As CBC’s Paul Withers reported yesterday Clearwater Seafood left thousands of lobster traps in the water for longer than the 72 hours allowed by law.
We’re not talking an extra day here because of bad weather. Sometimes baited and unbaited traps would be left on the ocean floor for as long as 98 days at a time, and this environmentally unsound practice has been going on at least since 2014. Breaking the law this way saved the company huge amounts of money. We talked with Shannon Arnold of the Ecology Action Centre to find out more, and what she told us is pretty alarming.
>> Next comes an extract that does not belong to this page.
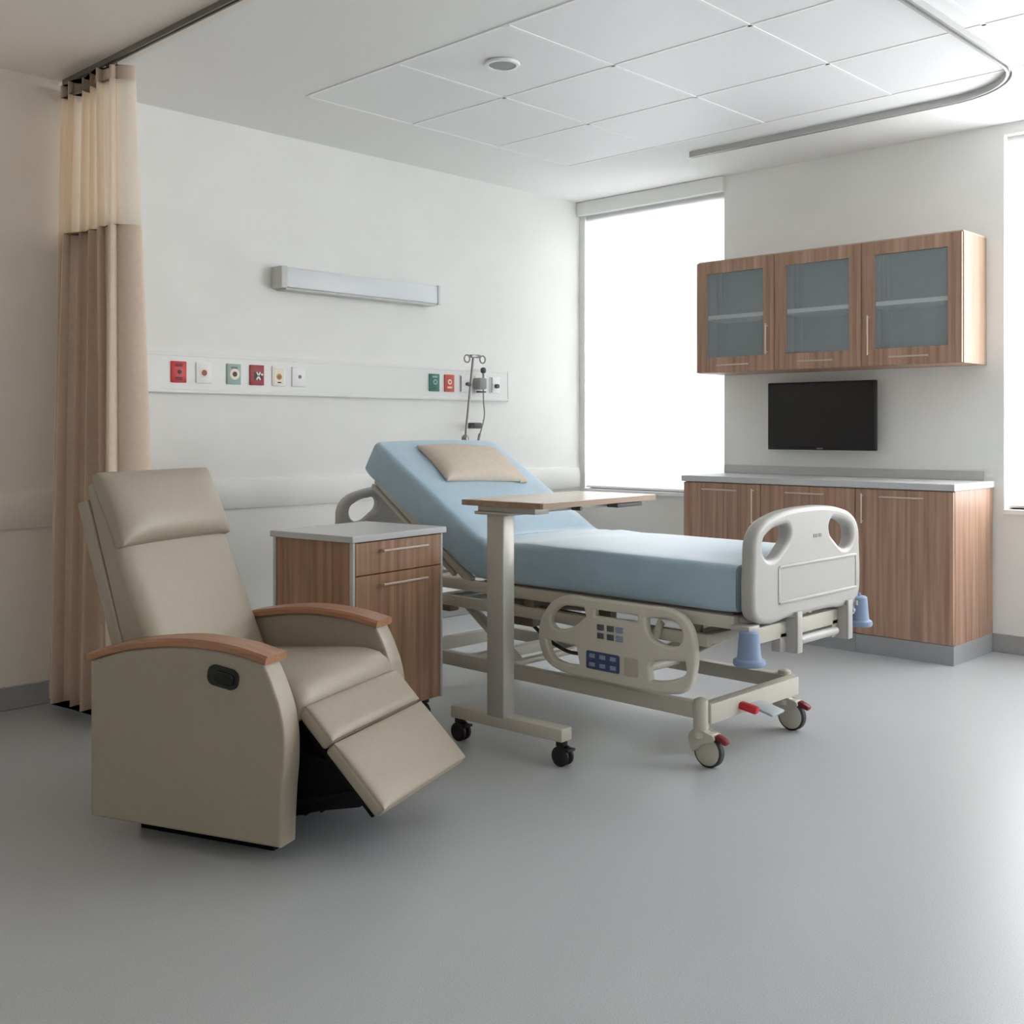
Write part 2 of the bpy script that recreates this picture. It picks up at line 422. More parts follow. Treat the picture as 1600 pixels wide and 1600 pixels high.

A letter written by Joanne Light to federal Fisheries minister Dominic Leblanc. She pleads for a radical rethink of the proposed twinned Avon River causeway in Windsor. Endangered salmon cannot enter the Avon River to spawn, and that should be fixed. Leblanc knows what to do, after all, a couple of years ago he helped fix a similar problem in the Peticodiac River, in his own riding.

Chances are that Justin Trudeau,federal ministers and Stephen McNeil are going to find their inboxes and Facebook and Twitter timelines rather full this week. The group that is trying to stop Alton Gas from dumping brine into the vulnerable Shubenacadie River kicked off a one-week social media blitz to make the politicians aware of the issues.